Friday, October 12, 2018

Canonical Considerations of the Russian Church-State Relationship

The unwieldy title of this new book is perhaps fitting in some ways insofar as the relationship it treats is, to put it mildly, unwieldy also: Alexander Ponomariov, The Visible Religion: The Russian Orthodox Church and her Relations with State and Society in Post-Soviet Canon Law (1992–2015) (Peter Lang, 2017), 362pp.

The publisher tells us the following about this new book:
«The Visible Religion» is an antithesis to Thomas Luckmann’s concept. The Russian Orthodox Church in post-Soviet canon law suggests a comprehensive cultural program of modernity. Researched through the paradigms of multiple modernities and post-secularity, the ROC appears to be quite modern: she reflects on herself and the secular environment, employs secular language, appeals to public reason, the human rights discourse, and achievements of modern science.

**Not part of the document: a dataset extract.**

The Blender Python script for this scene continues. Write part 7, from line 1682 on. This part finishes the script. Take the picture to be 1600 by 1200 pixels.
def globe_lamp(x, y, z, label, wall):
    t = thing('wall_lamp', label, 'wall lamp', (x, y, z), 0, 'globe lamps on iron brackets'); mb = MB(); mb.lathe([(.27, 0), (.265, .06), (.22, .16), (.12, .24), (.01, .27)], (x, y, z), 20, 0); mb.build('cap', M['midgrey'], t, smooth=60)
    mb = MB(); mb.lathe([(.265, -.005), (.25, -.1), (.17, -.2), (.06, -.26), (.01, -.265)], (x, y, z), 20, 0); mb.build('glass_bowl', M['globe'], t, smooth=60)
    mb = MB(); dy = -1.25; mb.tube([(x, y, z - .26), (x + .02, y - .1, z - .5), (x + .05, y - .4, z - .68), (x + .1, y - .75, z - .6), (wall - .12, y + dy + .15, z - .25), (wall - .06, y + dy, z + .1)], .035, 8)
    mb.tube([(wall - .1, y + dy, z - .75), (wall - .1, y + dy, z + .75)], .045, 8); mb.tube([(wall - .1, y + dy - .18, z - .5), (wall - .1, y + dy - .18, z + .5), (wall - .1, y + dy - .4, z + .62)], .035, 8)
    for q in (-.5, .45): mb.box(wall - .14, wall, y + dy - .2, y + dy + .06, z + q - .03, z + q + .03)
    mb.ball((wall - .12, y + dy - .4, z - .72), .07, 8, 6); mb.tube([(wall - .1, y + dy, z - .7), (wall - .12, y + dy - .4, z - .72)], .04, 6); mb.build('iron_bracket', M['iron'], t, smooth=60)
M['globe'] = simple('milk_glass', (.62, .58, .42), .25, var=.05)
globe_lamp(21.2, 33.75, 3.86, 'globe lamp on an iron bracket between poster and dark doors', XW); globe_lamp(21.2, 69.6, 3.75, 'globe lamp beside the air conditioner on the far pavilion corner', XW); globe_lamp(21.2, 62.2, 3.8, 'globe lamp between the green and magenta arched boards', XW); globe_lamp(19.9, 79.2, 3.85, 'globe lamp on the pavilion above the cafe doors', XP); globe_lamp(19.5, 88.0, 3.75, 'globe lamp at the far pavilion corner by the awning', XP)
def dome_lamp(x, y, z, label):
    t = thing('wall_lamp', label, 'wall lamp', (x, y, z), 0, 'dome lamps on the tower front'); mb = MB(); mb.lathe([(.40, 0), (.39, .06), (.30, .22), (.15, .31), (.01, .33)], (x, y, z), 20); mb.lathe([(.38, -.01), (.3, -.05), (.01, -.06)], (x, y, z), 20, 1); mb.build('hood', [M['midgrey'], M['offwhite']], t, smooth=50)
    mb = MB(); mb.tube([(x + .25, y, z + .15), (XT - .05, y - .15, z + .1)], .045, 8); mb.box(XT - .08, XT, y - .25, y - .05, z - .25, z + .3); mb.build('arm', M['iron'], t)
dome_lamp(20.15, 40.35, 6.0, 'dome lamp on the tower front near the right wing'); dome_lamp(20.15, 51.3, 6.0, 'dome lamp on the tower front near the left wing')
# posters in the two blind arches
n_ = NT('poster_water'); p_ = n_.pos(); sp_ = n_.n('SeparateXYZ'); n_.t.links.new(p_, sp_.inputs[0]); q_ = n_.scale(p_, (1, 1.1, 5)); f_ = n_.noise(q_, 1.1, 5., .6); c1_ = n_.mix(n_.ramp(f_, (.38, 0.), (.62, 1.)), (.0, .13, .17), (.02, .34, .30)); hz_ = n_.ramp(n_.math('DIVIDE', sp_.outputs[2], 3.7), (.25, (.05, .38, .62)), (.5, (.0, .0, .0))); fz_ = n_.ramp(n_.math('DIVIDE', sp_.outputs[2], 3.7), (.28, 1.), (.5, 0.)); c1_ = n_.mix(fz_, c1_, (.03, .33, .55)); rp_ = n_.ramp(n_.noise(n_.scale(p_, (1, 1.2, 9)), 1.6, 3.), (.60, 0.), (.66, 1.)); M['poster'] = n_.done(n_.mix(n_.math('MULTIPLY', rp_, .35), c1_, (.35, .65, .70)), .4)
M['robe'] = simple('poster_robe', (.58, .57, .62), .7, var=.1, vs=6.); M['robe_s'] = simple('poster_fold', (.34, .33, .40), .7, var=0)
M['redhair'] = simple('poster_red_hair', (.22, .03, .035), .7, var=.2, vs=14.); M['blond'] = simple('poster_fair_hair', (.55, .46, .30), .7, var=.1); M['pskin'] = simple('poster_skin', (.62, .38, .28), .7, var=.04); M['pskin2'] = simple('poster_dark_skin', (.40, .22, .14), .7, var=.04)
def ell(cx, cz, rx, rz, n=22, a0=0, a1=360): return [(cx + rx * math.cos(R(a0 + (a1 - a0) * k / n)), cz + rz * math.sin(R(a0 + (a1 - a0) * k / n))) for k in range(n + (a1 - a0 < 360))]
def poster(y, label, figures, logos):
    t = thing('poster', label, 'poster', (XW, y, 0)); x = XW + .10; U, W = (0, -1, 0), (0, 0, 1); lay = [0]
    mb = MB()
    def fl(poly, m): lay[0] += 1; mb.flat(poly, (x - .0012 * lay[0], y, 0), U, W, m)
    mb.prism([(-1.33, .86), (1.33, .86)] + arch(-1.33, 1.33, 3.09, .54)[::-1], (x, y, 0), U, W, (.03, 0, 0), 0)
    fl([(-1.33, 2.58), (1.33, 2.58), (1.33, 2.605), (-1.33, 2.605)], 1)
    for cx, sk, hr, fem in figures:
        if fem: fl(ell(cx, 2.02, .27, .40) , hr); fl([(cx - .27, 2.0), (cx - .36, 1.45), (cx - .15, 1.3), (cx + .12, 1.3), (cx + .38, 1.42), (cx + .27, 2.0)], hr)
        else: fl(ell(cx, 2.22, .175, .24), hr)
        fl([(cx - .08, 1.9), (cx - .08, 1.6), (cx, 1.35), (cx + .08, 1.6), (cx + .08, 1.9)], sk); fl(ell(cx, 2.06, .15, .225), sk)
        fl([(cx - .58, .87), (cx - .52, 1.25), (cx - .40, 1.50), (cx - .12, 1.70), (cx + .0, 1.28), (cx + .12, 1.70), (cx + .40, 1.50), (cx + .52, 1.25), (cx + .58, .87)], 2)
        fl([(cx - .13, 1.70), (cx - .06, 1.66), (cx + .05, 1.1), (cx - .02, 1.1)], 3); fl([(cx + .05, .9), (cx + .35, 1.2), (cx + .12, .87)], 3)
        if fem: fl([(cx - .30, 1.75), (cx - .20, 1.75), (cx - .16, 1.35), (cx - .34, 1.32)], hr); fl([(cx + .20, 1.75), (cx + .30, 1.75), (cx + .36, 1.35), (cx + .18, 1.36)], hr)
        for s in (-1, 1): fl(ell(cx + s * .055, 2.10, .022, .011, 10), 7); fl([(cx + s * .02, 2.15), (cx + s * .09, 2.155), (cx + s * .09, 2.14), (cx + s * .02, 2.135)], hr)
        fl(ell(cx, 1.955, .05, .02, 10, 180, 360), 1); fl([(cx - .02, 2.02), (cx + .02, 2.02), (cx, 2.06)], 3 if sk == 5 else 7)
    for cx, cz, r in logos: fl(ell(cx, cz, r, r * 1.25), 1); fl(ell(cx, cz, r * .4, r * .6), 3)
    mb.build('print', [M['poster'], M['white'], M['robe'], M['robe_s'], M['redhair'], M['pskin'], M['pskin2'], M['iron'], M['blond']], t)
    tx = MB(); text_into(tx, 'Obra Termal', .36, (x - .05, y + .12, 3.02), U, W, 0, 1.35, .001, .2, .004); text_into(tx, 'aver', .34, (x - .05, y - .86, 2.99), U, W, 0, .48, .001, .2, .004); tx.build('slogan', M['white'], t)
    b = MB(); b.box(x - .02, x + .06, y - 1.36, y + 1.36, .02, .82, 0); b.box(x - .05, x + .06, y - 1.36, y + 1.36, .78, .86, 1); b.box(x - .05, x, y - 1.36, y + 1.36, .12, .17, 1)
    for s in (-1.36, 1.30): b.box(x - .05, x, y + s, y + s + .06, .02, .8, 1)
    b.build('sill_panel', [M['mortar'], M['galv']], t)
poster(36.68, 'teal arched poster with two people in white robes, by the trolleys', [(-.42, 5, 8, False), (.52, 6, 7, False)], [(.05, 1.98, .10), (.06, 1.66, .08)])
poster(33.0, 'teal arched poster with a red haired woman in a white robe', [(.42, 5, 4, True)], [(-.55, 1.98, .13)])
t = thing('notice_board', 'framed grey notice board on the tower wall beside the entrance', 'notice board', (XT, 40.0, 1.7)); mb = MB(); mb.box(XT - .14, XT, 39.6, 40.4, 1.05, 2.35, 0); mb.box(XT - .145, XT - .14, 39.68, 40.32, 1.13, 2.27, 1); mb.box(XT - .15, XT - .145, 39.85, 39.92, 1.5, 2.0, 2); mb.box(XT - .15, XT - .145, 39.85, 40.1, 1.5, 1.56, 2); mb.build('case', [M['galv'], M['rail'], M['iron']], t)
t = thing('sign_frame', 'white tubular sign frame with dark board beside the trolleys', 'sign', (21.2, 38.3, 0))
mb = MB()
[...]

The fact that the ROC rejects some liberal Western developments should not be understood in the way that the ROC rejects modernity in general. As a legitimate player in the public sphere, the ROC puts forward her own – Russian Orthodox – model of modernity, which combines transcendence and immanence, theological and social reasoning, an afterlife strategy and cooperation with secular actors, whereby eschatology and the human rights discourse become two sides of the same coin.